Reasonable Objections
Only one program was examined.
If you buy the Z-80 instruction cost analysis then this is easily remedied by studying other programs. But the only question is what percentage of the program being Z-80 only is reasonable. The rest is just math. The BASIC ROM was 25% Z-80 only instructions.
Replacing instructions with subroutine calls is really expensive.
It sure is, but we're looking an density, not speed. And that's more than plenty to grasp.
This doesn't take into account programmer cleverness.
The chances are good that a clever programmer starting from scratch will produce a smaller 8080 program. However, with very minor exceptions that will also be a valid Z-80 program so it makes the question moot.
But what we'd really like to know is how much smaller an 8080 program could be if written in Z-80.
Yes, that would be nice to know. And useful.

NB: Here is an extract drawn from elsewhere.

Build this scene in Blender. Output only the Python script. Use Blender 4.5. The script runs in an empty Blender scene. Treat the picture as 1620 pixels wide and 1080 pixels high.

But that seems like a much harder question involving the skill of the programmer.
Can we just game the system by writing a Z-80 interpreter in 8080 and thus claim for any Z-80 program larger than twice the size of that interpreter the density is actually worse?
I don't see why not. Again, density, not efficiency is in question. It may seem silly, but consider any program which uses some data-driven or interpreted code for its operation. How exactly do you account for that? Pedantically we can only really fall back on Z-80 and 8080 instructions that are directly executed by the processor. But in general programming it is a legitimate and fruitful technique to reduce code size. It does, however, seem like a solution out of the bounds of the spirit of the question. I think it is important to keep in mind if you are looking at actual solutions and deserves mention as a complicating factor in quantifying the density question.